"Evolution" by
Stephen Baxter
A good and interesting book. Maybe not SF, certainly not easy to pigeon-hole
into any SF subgenre...
Most of the book is about the past - not an alternative history past, but our
Earth's past (or at least educated guesses about it). Educated guesses are
needed because we're mostly talking about a past before writing or even humans
to know what happened. No, don't stop reading. It's well-written stuff by a
good SF writer. It's sort of like a historical novel, only following the course
of evolution from early primates to later primates to hominids to human -
eventually beyond. It provides fascinating information and/or speculations on a
variety of pivotal points in the branches of evolution most relevant to humans.
If you can do without ray guns, nanotech, hyperspace and interstellar lizards
for a while (well, almost 600 pages of a while); it's a good read. No, if asked
to give a list of themes that would make me choose a book, "glimpses into
the lives of pre-intelligent animals" or "the road from mammal to
human" would not be there. But if you're willing to try a book that
doesn't fit your preconceived ideas, you'll probably enjoy this one.
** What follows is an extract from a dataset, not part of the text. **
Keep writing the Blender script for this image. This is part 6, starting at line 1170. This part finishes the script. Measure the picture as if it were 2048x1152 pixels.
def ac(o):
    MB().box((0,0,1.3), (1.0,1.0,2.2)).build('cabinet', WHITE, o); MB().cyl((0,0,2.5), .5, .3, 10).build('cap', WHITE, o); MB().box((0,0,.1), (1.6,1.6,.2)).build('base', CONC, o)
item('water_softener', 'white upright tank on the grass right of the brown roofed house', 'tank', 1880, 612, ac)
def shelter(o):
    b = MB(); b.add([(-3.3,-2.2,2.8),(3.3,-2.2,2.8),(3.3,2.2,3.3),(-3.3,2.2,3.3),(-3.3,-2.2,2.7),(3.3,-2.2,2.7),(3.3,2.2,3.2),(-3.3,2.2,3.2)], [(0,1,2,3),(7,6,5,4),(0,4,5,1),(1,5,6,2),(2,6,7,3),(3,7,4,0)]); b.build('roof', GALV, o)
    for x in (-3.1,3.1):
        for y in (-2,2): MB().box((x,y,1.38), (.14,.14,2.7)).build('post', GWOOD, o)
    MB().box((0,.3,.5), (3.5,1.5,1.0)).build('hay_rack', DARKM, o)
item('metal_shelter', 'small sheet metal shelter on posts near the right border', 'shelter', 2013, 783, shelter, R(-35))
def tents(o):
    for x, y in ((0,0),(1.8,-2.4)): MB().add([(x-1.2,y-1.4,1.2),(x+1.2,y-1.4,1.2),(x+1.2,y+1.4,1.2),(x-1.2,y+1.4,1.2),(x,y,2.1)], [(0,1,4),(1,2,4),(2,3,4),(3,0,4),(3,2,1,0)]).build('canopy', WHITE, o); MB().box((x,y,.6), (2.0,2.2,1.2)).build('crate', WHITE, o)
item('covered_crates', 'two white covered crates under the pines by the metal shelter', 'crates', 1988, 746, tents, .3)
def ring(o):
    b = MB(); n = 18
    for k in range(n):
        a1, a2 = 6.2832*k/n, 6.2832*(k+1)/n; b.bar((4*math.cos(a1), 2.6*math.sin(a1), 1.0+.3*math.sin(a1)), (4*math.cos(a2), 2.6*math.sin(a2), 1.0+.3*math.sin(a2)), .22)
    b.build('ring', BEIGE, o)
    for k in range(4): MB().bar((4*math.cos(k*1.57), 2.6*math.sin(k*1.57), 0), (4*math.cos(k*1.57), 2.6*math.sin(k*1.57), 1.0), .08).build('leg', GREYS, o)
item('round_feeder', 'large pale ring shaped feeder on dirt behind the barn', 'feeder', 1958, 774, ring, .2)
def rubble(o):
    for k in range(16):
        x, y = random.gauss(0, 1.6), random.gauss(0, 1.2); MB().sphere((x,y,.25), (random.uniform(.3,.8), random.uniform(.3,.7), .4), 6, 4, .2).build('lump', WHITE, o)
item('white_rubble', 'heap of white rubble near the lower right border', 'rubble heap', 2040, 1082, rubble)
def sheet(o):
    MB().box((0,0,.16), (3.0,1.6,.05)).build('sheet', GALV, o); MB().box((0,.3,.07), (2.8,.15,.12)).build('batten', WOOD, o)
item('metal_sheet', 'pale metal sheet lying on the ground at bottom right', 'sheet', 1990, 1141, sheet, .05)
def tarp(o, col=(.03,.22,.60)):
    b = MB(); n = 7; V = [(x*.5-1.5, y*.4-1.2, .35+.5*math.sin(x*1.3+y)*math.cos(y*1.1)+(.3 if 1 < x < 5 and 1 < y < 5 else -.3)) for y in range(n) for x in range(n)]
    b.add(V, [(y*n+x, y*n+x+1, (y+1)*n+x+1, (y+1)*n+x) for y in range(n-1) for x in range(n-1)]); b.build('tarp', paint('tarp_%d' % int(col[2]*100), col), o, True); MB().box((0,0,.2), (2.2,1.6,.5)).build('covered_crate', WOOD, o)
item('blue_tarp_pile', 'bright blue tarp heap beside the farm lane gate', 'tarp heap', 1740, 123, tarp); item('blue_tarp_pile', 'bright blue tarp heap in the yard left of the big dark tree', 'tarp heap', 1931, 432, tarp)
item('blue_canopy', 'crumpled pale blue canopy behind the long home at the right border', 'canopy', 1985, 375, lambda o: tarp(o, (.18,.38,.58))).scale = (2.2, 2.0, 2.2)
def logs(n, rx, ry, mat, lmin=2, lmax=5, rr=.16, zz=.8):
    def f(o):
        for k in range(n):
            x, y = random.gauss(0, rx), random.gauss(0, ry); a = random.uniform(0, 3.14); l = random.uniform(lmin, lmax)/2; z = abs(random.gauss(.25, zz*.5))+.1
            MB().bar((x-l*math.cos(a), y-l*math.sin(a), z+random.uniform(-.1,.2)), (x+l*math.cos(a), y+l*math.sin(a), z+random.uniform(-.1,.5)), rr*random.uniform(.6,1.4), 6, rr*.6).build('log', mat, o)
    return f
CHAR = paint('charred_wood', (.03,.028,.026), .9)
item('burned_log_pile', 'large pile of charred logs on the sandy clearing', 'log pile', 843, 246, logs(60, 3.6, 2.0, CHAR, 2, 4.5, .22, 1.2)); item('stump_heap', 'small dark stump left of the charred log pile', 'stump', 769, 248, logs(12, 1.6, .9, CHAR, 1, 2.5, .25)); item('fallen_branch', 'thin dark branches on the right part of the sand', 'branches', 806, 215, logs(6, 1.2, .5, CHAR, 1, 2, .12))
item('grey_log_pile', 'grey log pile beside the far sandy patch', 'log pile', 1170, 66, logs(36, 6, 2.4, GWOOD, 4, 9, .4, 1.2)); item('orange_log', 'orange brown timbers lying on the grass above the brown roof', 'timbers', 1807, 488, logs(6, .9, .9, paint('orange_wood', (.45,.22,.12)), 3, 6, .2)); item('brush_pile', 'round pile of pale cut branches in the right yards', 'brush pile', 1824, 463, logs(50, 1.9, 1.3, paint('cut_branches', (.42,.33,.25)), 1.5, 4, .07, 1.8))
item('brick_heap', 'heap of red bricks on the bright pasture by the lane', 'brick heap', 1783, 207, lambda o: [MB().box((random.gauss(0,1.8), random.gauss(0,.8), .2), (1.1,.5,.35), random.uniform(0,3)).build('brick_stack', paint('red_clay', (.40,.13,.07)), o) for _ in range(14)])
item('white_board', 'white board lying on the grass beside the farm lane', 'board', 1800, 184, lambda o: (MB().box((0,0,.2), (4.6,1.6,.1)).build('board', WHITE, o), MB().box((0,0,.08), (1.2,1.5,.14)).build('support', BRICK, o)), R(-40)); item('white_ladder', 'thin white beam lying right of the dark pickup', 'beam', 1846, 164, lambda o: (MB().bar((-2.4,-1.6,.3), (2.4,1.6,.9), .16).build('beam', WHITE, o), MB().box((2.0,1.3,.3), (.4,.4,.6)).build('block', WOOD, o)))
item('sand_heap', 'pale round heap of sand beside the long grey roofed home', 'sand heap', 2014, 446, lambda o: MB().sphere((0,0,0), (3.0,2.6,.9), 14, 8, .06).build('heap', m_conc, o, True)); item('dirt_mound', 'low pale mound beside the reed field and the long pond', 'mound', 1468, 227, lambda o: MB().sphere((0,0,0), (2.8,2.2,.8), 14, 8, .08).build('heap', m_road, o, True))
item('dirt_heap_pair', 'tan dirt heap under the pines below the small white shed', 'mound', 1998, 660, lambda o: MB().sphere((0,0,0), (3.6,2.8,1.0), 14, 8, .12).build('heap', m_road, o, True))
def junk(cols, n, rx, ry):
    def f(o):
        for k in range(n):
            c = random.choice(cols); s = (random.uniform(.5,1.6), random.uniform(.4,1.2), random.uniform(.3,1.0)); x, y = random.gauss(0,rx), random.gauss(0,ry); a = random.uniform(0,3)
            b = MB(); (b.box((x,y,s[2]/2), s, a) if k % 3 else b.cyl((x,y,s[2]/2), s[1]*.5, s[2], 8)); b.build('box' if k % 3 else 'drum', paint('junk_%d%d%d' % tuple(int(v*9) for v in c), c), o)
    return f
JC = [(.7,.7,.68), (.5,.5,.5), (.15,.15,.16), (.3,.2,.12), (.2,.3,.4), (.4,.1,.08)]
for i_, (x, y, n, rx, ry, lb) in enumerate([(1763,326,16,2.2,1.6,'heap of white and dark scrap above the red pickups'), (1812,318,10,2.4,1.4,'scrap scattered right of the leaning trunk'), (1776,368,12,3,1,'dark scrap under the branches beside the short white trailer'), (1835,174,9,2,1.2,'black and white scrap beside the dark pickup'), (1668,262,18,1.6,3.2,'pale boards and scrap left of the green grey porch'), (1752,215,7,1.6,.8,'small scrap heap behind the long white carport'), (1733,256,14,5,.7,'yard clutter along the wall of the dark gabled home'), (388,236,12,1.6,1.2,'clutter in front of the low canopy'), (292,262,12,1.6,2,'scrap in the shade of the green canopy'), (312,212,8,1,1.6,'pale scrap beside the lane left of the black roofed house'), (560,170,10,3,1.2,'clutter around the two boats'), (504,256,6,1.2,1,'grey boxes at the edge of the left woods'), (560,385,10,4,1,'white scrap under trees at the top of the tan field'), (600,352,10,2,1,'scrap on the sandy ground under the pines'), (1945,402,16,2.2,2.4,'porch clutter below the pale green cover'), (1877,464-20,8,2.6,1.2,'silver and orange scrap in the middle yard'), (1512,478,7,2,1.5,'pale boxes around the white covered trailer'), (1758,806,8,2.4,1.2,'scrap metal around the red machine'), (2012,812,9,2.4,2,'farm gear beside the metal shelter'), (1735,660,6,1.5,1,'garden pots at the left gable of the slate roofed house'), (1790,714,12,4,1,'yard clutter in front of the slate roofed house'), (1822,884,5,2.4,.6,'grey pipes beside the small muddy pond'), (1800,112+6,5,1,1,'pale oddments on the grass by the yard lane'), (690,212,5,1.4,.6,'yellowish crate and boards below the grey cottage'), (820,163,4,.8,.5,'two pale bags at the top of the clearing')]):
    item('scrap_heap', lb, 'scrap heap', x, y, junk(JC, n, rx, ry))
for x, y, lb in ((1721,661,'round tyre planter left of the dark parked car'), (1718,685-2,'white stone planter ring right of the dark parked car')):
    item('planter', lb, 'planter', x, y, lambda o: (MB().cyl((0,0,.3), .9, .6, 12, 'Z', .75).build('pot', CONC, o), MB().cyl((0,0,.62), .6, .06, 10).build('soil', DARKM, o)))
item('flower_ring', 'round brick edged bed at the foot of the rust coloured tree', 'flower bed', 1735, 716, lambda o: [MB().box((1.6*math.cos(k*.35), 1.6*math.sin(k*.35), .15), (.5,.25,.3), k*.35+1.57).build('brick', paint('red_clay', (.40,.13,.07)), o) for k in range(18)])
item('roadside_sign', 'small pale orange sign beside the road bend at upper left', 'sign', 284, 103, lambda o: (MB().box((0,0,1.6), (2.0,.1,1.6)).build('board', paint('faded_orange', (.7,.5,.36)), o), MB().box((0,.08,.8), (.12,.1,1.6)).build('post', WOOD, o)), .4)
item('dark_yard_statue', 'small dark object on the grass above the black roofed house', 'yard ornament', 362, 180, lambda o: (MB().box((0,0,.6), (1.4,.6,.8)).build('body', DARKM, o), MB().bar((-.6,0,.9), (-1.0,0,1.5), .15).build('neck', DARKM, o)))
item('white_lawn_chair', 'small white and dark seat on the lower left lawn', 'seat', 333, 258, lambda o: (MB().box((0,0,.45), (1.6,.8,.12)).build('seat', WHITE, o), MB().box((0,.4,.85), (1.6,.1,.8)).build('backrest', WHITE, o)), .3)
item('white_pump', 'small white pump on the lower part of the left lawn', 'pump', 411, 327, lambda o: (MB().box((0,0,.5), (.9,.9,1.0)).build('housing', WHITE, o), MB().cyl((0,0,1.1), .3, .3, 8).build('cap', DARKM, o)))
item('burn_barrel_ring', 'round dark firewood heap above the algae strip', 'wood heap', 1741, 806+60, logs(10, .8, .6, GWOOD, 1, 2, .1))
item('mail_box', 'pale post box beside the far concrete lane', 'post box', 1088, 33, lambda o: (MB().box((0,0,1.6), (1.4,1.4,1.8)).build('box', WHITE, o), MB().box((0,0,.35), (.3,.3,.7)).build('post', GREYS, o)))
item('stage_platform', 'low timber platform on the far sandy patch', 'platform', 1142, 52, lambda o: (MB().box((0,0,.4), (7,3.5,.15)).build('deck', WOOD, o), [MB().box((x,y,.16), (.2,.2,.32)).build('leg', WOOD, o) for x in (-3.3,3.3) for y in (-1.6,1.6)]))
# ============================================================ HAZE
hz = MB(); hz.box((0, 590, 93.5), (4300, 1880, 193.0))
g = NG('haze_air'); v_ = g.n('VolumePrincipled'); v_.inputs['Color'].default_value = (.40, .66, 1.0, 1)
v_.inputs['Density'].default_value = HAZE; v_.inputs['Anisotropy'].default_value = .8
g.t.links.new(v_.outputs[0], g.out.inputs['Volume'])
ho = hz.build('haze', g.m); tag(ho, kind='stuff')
The book begins just before the great impact 65 million years ago that lead to
mass extinctions. We get to know the life of an early primate of the time, as
well as various dinosaurs that shape its environment.
Step by step, we get a view of the lives, fellow animals, environment and
continents of significant species over the ages. Not told like natural history
text books, but as stories of individuals making their way through the world.
It is written like stories of people in those senses that make it literature,
while also describing them so we know how they are different than humans.
The book makes its way through hominids, early humans and early civilization.
It makes a brief visit to more-or-less the world we are familiar with. At the
end, it gives us some speculations on where evolution might continue after a
new mass extinction at least partly caused by humans.
I can't say how much of Baxter's ideas are fanciful speculation or his educated
guesses or leading theories in paleontology, primatology and anthropology. In
any case, they are often thought-provoking and may lure you into reading the
scientific literature on the subjects.